All have a resistance,
I have a 12v power supply with a much larger current rating,
I really don't want to blow anything up,
proberbley a stupid question what goes where,

Baz

What could possibly go wrong, ?
 
Positive side of the supply to red, negative side to black, and ignore the yellow.

The yellow is used as a speed detector or fan fail alarm, if you are not using it, just insulate it and tie it back out of the way.

JimB
 
You are welcome.

I had the same problem myself two weeks or so ago.

My thought process to find the solution went like this:
The Red and Black are 99% certain to be the supply.
The Yellow could be a control wire of some kind, or from previous experience more likely a signal wire to tell if the fan has stopped.
Connect the power, the fan runs.
Check the yellow with the 'scope, there is something there.
Connect a 1k pull-up resistor between red and yellow, scope shows a nice square wave, 99% certain to be a speed signal.
I don't need a speed signal, so just insulate the yellow and tie it back.
Job done.

JimB
 
The μp fans can now be the optional 3 or 4 wire, on the 3 wire type the 3rd wire is the speed or operation detection, the 4th wire is the speed control, varies rpm with temp..
Max.
 
The third wire could be a fan speed control *input*, wither an analog voltage or PWM. Either way, these usually default to full speed when left open.

ak
 
Yellow is a squarewave tacho signal.
Blue on 4 wires is a pwm input, the higher the duty cycle the slower the fan goes.
Any pc fan I've played with connecting red & black to power and leaving any others dis makes it run minimum speed, connecting the blue to + makes the fan run flat out, the only exception being ones that have a built in temp sensor.
 
Just in case anyone lands here:

From my yesterday's test on a 4-pins connector fan, having the black wire on your left, you get:

black - GND
yellow - +12V
green - tacho signal - 2 pulses per revolution
light blue - PWM ctrl (see below)

The 3-pin fans may be used here knowing that you do not have that PWM ctrl available.

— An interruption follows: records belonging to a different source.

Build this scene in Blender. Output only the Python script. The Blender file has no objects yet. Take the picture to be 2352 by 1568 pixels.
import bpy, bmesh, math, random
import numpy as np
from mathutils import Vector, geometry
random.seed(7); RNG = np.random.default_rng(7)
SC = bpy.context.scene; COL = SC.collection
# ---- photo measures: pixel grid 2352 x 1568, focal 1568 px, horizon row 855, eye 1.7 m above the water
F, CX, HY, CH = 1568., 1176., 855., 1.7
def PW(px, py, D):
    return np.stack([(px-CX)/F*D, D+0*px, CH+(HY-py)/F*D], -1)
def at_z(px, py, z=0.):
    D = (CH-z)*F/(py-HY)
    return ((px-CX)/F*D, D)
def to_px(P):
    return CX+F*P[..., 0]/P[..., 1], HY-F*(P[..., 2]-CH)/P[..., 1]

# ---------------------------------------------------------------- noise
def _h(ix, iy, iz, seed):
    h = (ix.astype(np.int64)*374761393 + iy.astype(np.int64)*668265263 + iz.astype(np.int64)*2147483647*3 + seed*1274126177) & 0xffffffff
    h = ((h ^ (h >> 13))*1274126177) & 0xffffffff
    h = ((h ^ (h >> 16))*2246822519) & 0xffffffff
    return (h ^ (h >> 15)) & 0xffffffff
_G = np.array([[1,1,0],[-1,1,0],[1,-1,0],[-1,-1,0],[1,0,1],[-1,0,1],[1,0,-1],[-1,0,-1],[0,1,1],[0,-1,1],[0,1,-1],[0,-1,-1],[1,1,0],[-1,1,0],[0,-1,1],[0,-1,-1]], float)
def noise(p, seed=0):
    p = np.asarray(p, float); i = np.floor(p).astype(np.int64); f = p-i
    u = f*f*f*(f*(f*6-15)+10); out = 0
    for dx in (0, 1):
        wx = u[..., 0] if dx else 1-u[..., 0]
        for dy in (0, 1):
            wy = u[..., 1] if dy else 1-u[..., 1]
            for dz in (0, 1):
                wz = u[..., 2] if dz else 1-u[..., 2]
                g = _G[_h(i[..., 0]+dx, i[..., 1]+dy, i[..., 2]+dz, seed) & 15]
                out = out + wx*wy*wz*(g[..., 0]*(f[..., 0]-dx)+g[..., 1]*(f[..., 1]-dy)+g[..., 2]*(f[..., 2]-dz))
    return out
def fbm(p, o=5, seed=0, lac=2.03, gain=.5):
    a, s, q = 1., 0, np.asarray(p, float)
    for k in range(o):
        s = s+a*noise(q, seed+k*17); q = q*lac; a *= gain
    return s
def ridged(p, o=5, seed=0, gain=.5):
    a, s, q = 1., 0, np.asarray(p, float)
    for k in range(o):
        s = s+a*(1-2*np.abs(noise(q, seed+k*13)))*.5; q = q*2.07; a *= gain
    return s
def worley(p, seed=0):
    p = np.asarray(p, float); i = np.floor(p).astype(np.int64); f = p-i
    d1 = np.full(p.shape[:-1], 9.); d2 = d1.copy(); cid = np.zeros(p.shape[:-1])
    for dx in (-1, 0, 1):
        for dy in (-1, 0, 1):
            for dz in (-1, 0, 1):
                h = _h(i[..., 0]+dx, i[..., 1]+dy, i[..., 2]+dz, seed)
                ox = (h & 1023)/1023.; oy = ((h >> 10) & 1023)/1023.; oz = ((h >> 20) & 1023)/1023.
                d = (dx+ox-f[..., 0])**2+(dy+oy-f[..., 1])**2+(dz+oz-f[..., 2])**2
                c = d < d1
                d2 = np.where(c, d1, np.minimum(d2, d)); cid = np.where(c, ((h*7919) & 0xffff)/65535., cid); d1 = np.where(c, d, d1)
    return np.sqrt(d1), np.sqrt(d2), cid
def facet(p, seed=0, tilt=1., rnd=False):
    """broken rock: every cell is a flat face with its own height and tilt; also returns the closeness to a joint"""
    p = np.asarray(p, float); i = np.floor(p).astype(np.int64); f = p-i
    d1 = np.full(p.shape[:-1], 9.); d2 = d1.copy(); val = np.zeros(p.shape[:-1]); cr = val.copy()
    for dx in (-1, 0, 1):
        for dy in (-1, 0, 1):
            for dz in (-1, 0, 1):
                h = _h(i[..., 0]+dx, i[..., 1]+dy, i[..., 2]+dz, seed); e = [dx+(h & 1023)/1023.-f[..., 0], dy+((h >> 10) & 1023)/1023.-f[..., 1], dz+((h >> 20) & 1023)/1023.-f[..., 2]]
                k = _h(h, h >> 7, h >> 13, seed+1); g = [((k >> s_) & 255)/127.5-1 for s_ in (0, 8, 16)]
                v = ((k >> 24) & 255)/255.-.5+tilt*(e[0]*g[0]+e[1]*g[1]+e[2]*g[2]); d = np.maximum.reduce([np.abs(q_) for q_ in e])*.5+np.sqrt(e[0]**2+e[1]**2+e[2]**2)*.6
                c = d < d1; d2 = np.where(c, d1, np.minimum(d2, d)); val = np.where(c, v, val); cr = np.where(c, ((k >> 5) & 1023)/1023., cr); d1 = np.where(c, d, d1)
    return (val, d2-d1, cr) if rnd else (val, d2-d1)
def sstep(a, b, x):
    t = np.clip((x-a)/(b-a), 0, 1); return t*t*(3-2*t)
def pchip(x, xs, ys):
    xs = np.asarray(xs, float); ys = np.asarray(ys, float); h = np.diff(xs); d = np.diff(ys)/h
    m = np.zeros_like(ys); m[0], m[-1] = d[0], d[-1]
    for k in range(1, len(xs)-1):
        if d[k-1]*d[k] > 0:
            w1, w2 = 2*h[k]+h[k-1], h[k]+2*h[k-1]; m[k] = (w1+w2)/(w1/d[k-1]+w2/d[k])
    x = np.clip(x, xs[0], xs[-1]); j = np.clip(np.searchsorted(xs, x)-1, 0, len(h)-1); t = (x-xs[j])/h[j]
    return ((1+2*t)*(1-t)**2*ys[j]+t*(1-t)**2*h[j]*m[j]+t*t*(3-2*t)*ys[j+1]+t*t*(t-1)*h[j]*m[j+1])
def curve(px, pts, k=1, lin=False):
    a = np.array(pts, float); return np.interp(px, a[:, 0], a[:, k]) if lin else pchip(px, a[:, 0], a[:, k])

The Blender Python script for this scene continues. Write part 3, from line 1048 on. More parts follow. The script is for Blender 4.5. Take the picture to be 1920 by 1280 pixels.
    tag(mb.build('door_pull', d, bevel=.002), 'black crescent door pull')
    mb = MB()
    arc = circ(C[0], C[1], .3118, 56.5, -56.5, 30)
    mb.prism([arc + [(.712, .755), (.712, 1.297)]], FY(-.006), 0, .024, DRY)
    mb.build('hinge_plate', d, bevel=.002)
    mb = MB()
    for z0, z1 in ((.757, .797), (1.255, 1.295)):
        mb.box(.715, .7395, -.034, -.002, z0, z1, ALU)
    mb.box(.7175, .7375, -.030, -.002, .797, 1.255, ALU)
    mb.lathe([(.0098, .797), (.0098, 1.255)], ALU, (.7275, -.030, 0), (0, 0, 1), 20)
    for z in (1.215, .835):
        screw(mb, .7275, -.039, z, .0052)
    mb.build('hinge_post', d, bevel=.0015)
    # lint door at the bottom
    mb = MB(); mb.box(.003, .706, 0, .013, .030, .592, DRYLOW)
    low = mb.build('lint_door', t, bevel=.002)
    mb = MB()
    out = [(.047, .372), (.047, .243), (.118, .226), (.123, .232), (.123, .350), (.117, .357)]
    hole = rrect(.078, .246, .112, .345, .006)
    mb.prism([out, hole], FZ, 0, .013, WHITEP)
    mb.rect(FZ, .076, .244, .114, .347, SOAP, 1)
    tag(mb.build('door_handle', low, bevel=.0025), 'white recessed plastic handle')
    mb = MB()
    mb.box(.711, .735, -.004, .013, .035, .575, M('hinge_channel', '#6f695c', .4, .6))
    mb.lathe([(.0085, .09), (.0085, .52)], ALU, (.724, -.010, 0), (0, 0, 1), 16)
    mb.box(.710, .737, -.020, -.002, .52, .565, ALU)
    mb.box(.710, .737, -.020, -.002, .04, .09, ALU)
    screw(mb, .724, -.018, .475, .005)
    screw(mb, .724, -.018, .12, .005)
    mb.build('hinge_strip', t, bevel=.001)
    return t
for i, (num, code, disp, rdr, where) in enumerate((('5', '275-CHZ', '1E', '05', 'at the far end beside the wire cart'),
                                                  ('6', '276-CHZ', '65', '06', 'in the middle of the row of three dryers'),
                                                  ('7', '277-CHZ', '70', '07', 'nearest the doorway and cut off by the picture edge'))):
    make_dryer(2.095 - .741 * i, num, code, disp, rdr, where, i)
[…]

As per the governing standard (reccomendations?) the PWM control should be a nominal 25KHz signal (0-5V).

Worth to note:

In tacho output I used a 10K pull-up resistor to 12V.

With no signal in pin 4 the fans goes fast.

0V on pin 4 gets the fan running to a supposed "minimum" of 30%.

Steady 5V on pin 4 means NO change in speed.

PWM ctrl (between 20 and 80% that my function generator allows) seems to have a very linear response.